メモリアルチャーチ見学ツアー

2009年06月30日(火) 00:51

アメリカ縦横無尽, スタンフォード, パロアルト暮らし

スタンフォード大学のド真ん中に教会(メモリアルチャーチ)があります。

 

[1] こだわりのステンドグラス [2] たくさんの天使が舞う祭壇 [3] ライトアップされたチャーチ

スタンフォード大学の創設者であるLeland StanfordとJane Stanford夫妻は、たくさんの子供を作って大家族を作ることを夢見ていましたが、なかなか子宝に恵まれなかったそうです。Janeが念願の一人息子、Leland Jr.を腕に抱いたのは、彼女が40歳を過ぎてからのことでした。溢れんばかりの愛情を注ぎ、大切に彼を育てたことは言うまでもありません。しかし、家族でイタリア旅行をしていたとき、悲劇が訪れます。Leland Jr.が腸チフスを患って帰らぬ人となってしまうのです。享年15歳でした。カリフォルニアに戻った夫婦は悲嘆に暮れますが、「カリフォルニアに暮らす子供たちが皆、自分たちの子供だと思うことにしよう」と、亡き息子の代わりにカリフォルニアの子供たちを何らかの形で支援していこうと決意します。そして創設されたのがLeland Stanford Junior University。“Stanford University”と略して称されることが多いですが、正式名称は実は“Leland Stanford Junior University”です。

Jane Stanfordは、大学の敷地内、しかもその中央に教会を置くことを強く推進しました。大学の中に教会があるというのは当時(今もかな?)とても珍しいことで、多くの関係者がそこには図書館を置きたいと考えたそうです。しかしJaneは、研究活動は精神的な礎があってこそだと言って一歩も引かなかった。そしてメモリアルチャーチが今の場所に建設されることが決まったのだそうです。

毎週金曜日の午後2時からメモリアルチャーチのガイドツアーが催行されています。先に書いたような背景のお話、Leland Jr.がイタリアで亡くなった際に尽力してくれた知人を介してイタリアからモザイクを輸入し建物を彩ることになったこと、数あるステンドガラスのうち、祭壇に向かって右側、もっとも入り口側にあるもの(写真[1])にはJaneのLeland Jr.に対する思いが詰まっていること、教会の中の装飾にはたくさんの天使たちが描かれていますが、これも亡き息子があの世で天使に囲まれて健やかにいら れるようにと願うJaneの思いに寄るところが大きい(写真[2]/祭壇の様子。周囲の壁は天使で満ちています)、などなど教会の生い立ちや装飾の意味合いをみっちり聞かせてくれる約1時間のツアーです。

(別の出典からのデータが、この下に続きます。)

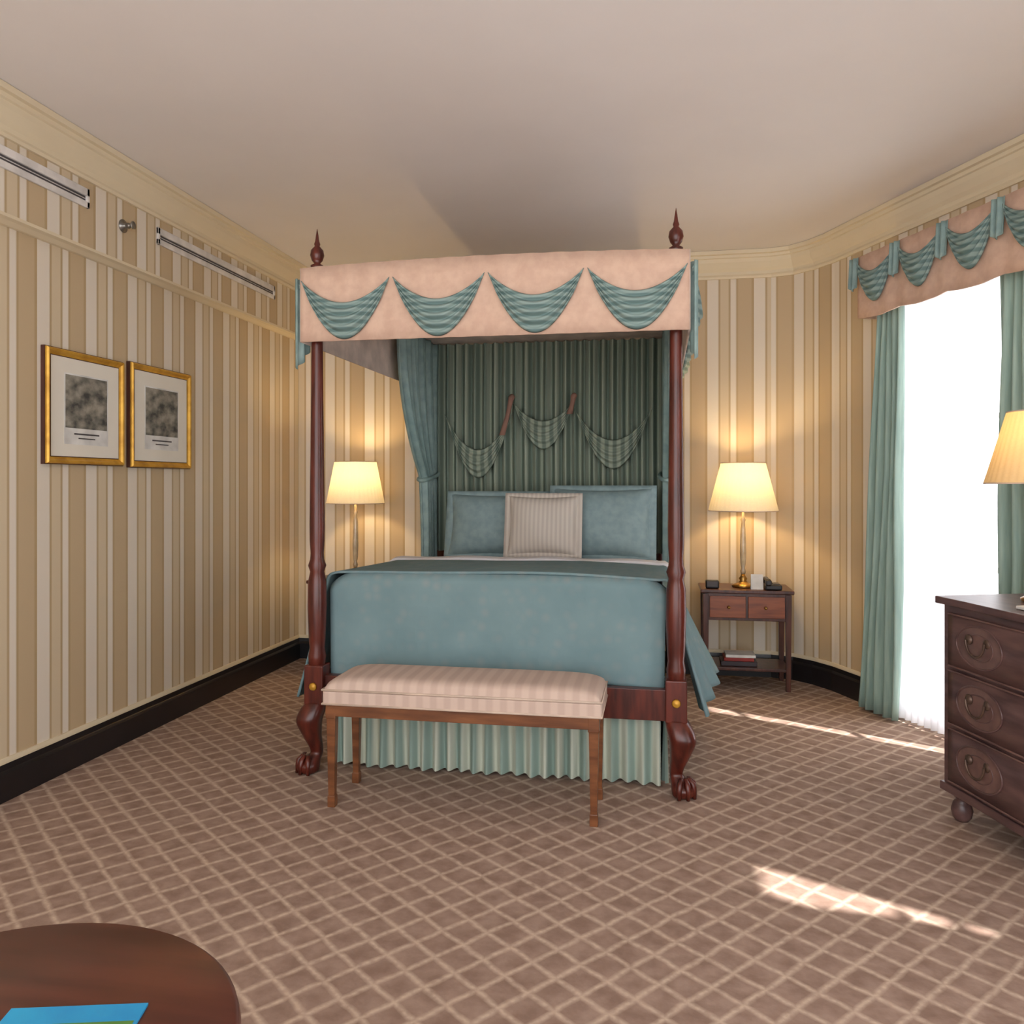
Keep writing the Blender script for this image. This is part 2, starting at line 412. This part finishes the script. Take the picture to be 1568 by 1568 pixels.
ZT=2.435; ZB=2.08; VX=.915; VY=-.06
box('tester_frame_front',-HW,HW,-.02,.02,2.39,2.42,'mahog',bed)
def tc_(u,v): return (-.89+1.78*u,-.03+(BL+.07)*v,2.415+.015*sin(pi*u)*sin(pi*v))
sheet('canopy_lining',tc_,12,12,'pinklite',bed)
def vf(u,v):
    x=-VX+2*VX*u
    return (x,VY+.004*sin(90*u),ZB+(ZT+.018*sin(pi*u)**.8-ZB)*v)
sheet('valance_front',vf,90,4,'pink',bed,solid=.01)
def vb(u,v): return (-VX+2*VX*u,BL+.05,ZB+(ZT-ZB)*v)
sheet('valance_head',vb,8,2,'pink',bed,solid=.01)
for s in (-1,1):
    def vs(u,v,s=s): return (s*VX,VY+(BL+.11)*u,ZB+(ZT-ZB)*v)
    sheet('valance_side',vs,8,2,'pinklite',bed,solid=.01)
w=(2*VX)/4
for i in range(4): swag('front_swag_%d'%i,-VX+w*i+.008,-VX+w*(i+1)-.008,2.37,VY-.008,.115,.225,bed,we=.06)
for s in (-1,1):
    ww=(BL+.1)/4
    for i in range(4):
        swag('side_swag_%d'%i,VY+ww*i+.012,VY+ww*(i+1)-.012,2.37,0,.10,.21,bed,we=.055,xf=lambda x,y,z,s=s:(s*(VX+.008-y),x,z))
    def tl(u,v,s=s):
        return (s*(VX+.022+.016*sin(u*5*pi)),VY+.01+.12*u*(1+.3*v),2.39-(.44-.14*u)*v)
    sheet('corner_tail',tl,24,8,'teal',bed,solid=.003)
def bc(u,v):
    x=-.84+1.68*u
    return (x,BL-.10+.028*sin(2*pi*24*u+1.2*sin(9*u)+.3*sin(4*v)),2.41-1.5*v)
sheet('head_curtain',bc,480,14,'backdrop',bed)
for s in (-1,1):
    def sc(u,v,s=s):
        z=2.41-(2.41-.5)*v
        if z>1.45: wd=.82-.50*((2.42-z)/.97)**2.2
        else: wd=.32-.04*sin((1.45-z)/.95*pi)
        return (s*(.835+.022*sin(2*pi*9*u)+.008*sin(31*u+3*v)),BL-.06-wd*(1-u)-.02,z)
    sheet('side_curtain',sc,130,40,'teal',bed,solid=.003)
    tube('tieback',[(s*(.835+.05*cos(a)),BL-.24+.19*sin(a),1.45+.03*sin(a)) for a in [k*2*pi/24 for k in range(24)]],.014,'teal',bed,cyc=True)
bsw=[(-.74,-.24,1.90,.40),(-.24,.20,1.98,.28),(.20,.74,1.92,.36)]
for i,(a,b,z,dp) in enumerate(bsw):
    swag('head_swag_%d'%i,a,b,z,BL-.15,dp-.14,dp,bed,we=.06,m='backdrop')
for x,z,L in ((-.24,2.0,1.),(.20,2.0,.45)):
    loft('rosette',[(x,BL-.19,z+.03,.01,.01),(x,BL-.2,z+.01,.024,.02),(x-.01*L,BL-.2,z-.03*L,.018,.012),(x-.03*L,BL-.2,z-.12*L,.016,.010),(x-.07*L,BL-.2,z-.26*L,.022,.010)],'coral',bed,seg=10)

# bedspread
bs=group('bedspread',(BX,BY,0))
def cv(u,v):
    y=.085+(1.24-.085)*v
    a=2*u-1; s=1 if a>=0 else -1; k=abs(a)
    ztop=.955-.04*v
    if k<.5:
        return (a/.5*.80,y,ztop+.016*(1-(k/.5)**2)+.004*sin(9*a+7*v))
    if k<.6:
        t=(k-.5)/.1*pi/2
        return (s*(.80+.045*sin(t)),y,ztop-.045+.045*cos(t))
    q=(k-.6)/.4
    fl=.13+.13*min(1,v*1.2)
    hem=.28+.05*(1-v)
    return (s*(.845+fl*q**1.1+.028*q*sin(19*v+1)),y,ztop-.045-(ztop-.045-hem)*q)
sheet('top_and_sides',cv,110,50,'cover',bs,solid=.012)
def fd(u,v):
    a=2*u-1
    half=.815-.01*v
    zt=.955-.05*max(0,(abs(a)-.86)/.14)**2
    if v<.2:
        t=v/.2*pi/2
        return (a*half,.125-.065*sin(t),zt-.05+.05*cos(t)+.01*(1-a*a))
    q=(v-.2)/.8
    return (a*half,.06-.006*q+.009*q*sin(11*a+2),zt-.05+.01*(1-a*a)-(.955-.05-.455+.008*sin(7*a))*q)
sheet('foot_drop',fd,60,30,'cover',bs,solid=.012)
def fs(u,v):
    y=1.02+.40*v; a=2*u-1; k=abs(a); s=1 if a>=0 else -1
    z=.922+.022*sin(pi*min(1,v*1.3+.15))-.02*v
    if k<.75: return (a/.75*.815,y,z+.01*(1-(k/.75)**2)+.004*sin(14*a))
    q=(k-.75)/.25
    return (s*(.815+.06*sin(min(1,q*2)*pi/2)+.03*q),y,z-.30*q**1.3)
sheet('folded_sheet',fs,80,14,'sheet',bs,solid=.014)

def pillow(name,loc,w,h,t,tilt,m,rz=0,flange=.0):
    e=group(name,loc,rz)
    N=28
    def top(sgn):
        def fn(u,v):
            a=2*u-1;b=2*v-1
            k=(1-abs(a)**3.2)*(1-abs(b)**3.2)
            x=a*w/2*(1-.07*(1-b*b)**1*abs(a)**2); z=b*h/2*(1-.08*(1-a*a)*abs(b)**2)
            y=sgn*t/2*max(0,k)**.55
            y+=.006*sin(5*a+3*b)*k
            ct,st=cos(tilt),sin(tilt)
            return (x,y*ct+z*st*1.0,z*ct-y*st+h/2)
        return fn
    sheet('front',top(-1),N,N,m,e); sheet('back',top(1),N,N,m,e)
    if flange:
        def fl(u,v):
            a=2*u-1;b=2*v-1; x=a*(w/2+flange);z=b*(h/2+flange*.7)
            return (x,z*sin(tilt)+.004*sin(20*a+14*b),z*cos(tilt)+h/2)
        sheet('flange',fl,20,20,m,e,solid=.005)
    return e
pillow('bed_pillow',(-1.08,5.42,.905),.66,.43,.20,.25,'pillow',flange=.025)
pillow('bed_pillow.001',(-.37,5.40,.905),.66,.47,.20,.25,'pillow',-.03,flange=.025)
pillow('throw_pillow',(-.735,5.215,.935),.46,.39,.16,.22,'throw',.02,flange=.022)

# ---------------- bench ----------------
b=group('upholstered_bench',(-.8275,3.35,0))
BW=.60
def cush(u,v):
    a=2*u-1;c=2*v-1
    edge=(1-abs(a)**10)*(1-abs(c)**6)
    return (a*BW,.145+c*.18,.505+.06*max(0,edge)**.4)
sheet('cushion_top',cush,80,40,'bench',b)
box('cushion_band',-BW,BW,-.035,.325,.445,.508,'bench',b,bevel=.01)
for z in (.45,.51):
    tube('piping',[(-BW,-.035,z),(BW,-.035,z),(BW,.325,z),(-BW,.325,z)],.005,'piping',b,cyc=True)
box('apron',-BW+.015,BW-.015,-.025,.31,.395,.445,'walnut',b)
for x in (-BW+.034,BW-.034):
    for y in (-.003,.285):
        tleg('leg',x,y,.0,.43,.013,.021,'walnut',b); box('leg_block',x-.023,x+.023,y-.023,y+.023,.385,.445,'walnut',b)
        tleg('foot_cuff',x,y,.0,.05,.017,.017,'walnut',b)

# ---------------- nightstands ----------------
def nightstand(name,loc):
    g=group(name,loc)
    w,d,h=.29,.36,.68
    for x in (-w+.02,w-.02):
        for y in (.02,d-.02): tleg('leg',x,y,0,h-.03,.015,.02,'ndark',g)
    box('top',-w-.015,w+.015,-.015,d+.005,h-.025,h,'ndark',g,bevel=.006)
    box('case',-w+.01,w-.01,.01,d-.01,h-.21,h-.025,'ndark',g)
    for s in (-1,1):
        box('drawer',(-w+.045) if s<0 else .008,(-.008) if s<0 else w-.045,-.004,.01,h-.19,h-.045,'nwood',g)
        lathe('knob',[(.004,0),(.006,.01),(.011,.016),(.009,.024),(.001,.026)],'brass',g,seg=12,rot=(pi/2,0,0),loc=(s*.12,-.004,h-.118))
    box('shelf',-w+.01,w-.01,.01,d-.01,.13,.15,'ndark',g)
    return g
nightstand('nightstand',(.585,5.70,0)); nightstand('nightstand.001',(-2.27,5.70,0))
bk=group('book_stack',(.56,5.85,.151))
box('book_1',-.14,.10,-.09,.09,0,.03,'book',bk); box('book_2',-.12,.08,-.08,.08,.0305,.055,'red',bk); box('book_3',-.11,.09,-.085,.08,.0555,.075,'paperw',bk)

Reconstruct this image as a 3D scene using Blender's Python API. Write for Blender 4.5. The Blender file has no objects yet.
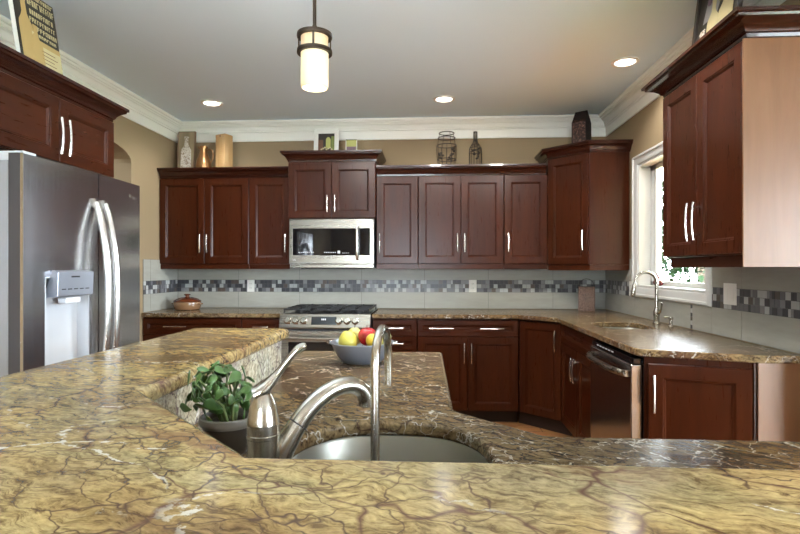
import bpy, bmesh, math, random
from mathutils import Vector, Matrix
random.seed(7)
PI = math.pi
SC = bpy.context.scene
COL = SC.collection

# ------------------------------------------------------------------ camera, world, lights, exposure
YAW = math.atan(32 / 533)
cam = bpy.data.cameras.new('camera')
cam.lens = 24.0
cam.sensor_width = 36.0
cam.shift_y = 2 / 800
cam.clip_start = 0.02
co = bpy.data.objects.new('camera', cam)
COL.objects.link(co)
co.location = (0, 0, 1.30)
co.rotation_euler = (PI / 2, 0, YAW)
SC.camera = co
SC.view_settings.view_transform = 'Standard'
SC.view_settings.look = 'None'
SC.view_settings.gamma = 1
SC.view_settings.use_curve_mapping = False
SC.view_settings.exposure = 0.6
try:
    SC.cycles.use_denoising = True
    SC.cycles.max_bounces = 10
    SC.cycles.diffuse_bounces = 5
    SC.cycles.glossy_bounces = 5
    SC.cycles.transparent_max_bounces = 12
    SC.cycles.sample_clamp_indirect = 6
    SC.cycles.caustics_reflective = False
except Exception:
    pass
W = bpy.data.worlds.new('sky')
SC.world = W
W.use_nodes = True
bg = W.node_tree.nodes['Background']
bg.inputs['Color'].default_value = (0.80, 0.91, 1.0, 1)
bg.inputs['Strength'].default_value = 36.0


def light(name, kind, loc, rot, energy, color=(1, 1, 1), size=(1, 1), portal=False, spot=None, radius=.05):
    l = bpy.data.lights.new(name, kind)
    if kind == 'AREA':
        l.shape = 'RECTANGLE'
        l.size, l.size_y = size
        if portal:
            l.cycles.is_portal = True
    else:
        l.shadow_soft_size = radius
    if kind == 'SPOT':
        l.spot_size = spot
        l.spot_blend = .6
    l.energy = energy
    l.color = color
    o = bpy.data.objects.new(name, l)
    o.location = loc
    o.rotation_euler = rot
    COL.objects.link(o)
    return o


# daylight: sky portals in the openings
light('patio_door_portal', 'AREA', (4.12, -1.4, 1.075), (0, PI / 2, 0), 1, size=(2.15, 3.0), portal=True)
light('kitchen_window_portal', 'AREA', (1.80, 3.81, 1.64), (0, PI / 2, 0), 1, size=(1.0, 1.1), portal=True)
light('rear_fill_portal', 'AREA', (-0.7, -3.92, 1.5), (-PI / 2, 0, 0), 1, size=(1.6, 1.3), portal=True)  # portal of the unseen rear window, added for more daylight
# unseen fill spots added at ceiling height around and behind the camera
WARM = (1.0, .97, .92)
for (x, y) in ((-1.4, 0.2), (0.6, 0.2), (-0.6, -1.6), (1.6, -1.6)):
    light('rear_fill', 'SPOT', (x, y, 2.715), (0, 0, 0), 8, WARM, spot=2.7, radius=.09)
# unseen fill spots added near the camera, aimed up to brighten the ceiling
TILT = (PI - .45, 0, 0)
for (x, y) in ((-1.2, .5), (-.4, .9)):
    light('uplight_fill', 'SPOT', (x, y, 1.98), TILT, 70, (.92, .98, 1), spot=2.1, radius=.2)
for (x, y) in ((-.85, 2.5), (.05, 2.5), (.85, 2.4)):  # unseen spots added to brighten the kitchen and back wall
    light('kitchen_fill', 'SPOT', (x, y, 2.715), (.5, 0, 0), 75, WARM, spot=2.5, radius=.09)
CANS = [(-1.892, 4.486), (0.101, 4.498), (1.331, 3.769)]
for (x, y) in CANS:
    light('can_lamp', 'SPOT', (x, y, 2.70), (0, 0, 0), 20, WARM, spot=2.5, radius=.06)


# ------------------------------------------------------------------ helpers
def at(m, v, sc=1.0):
    return v


def smooth_path(pts, rr, k=4):
    P = [Vector(p) for p in pts]
    out, ro = [], []
    for i in range(len(P) - 1):
        a, b, c, d = P[max(i - 1, 0)], P[i], P[i + 1], P[min(i + 2, len(P) - 1)]
        for j in range(k):
            u = j / k
            out.append(.5 * (2 * b + (c - a) * u + (2 * a - 5 * b + 4 * c - d) * u * u + (3 * b - a - 3 * c + d) * u ** 3))
            ro.append(rr[i] * (1 - u) + rr[i + 1] * u)
    return out + [P[-1]], ro + [rr[-1]]


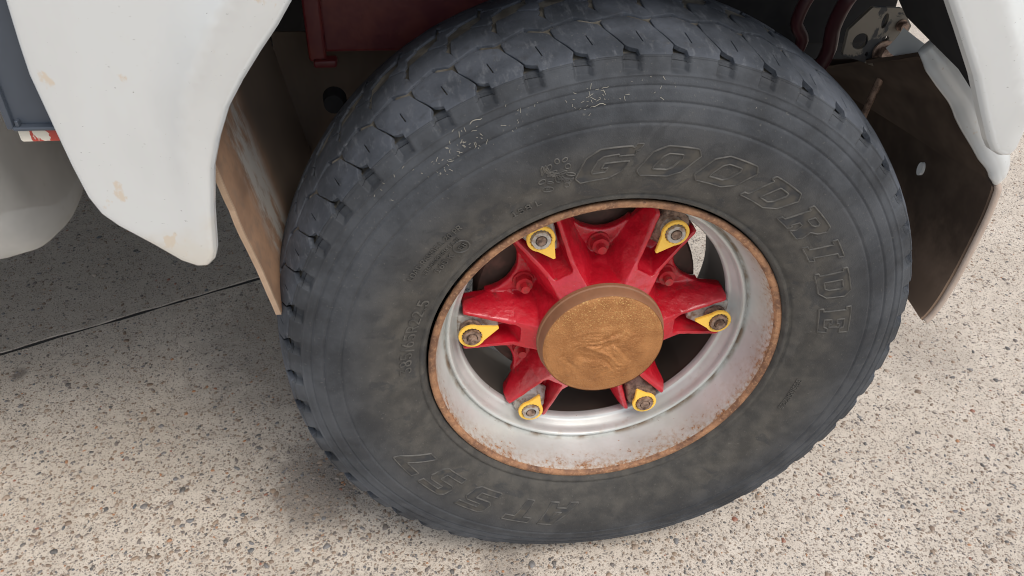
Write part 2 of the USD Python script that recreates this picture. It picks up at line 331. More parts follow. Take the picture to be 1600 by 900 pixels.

夜になると、ライトアップされて厳かな雰囲気を増したメモリアルチャーチを見られるというウワサを聞きつけたので、日を改めて夜のスタンフォード大学に足を運んでみました。確かに厳粛な雰囲気(写真[3])。教会の中へは入れませんが、暗闇に浮かび上がるメモリアルチャーチの様子、わざわざ見に行くだけの価値はあると思います。

ガイドさんによると、教会内部の装飾は、夕方、西日が差す頃がいちばん美しいのだそうです。これから行かれる方はぜひ、そんな時間帯を選んで行ってみてください。そして、夜もお見逃しなく。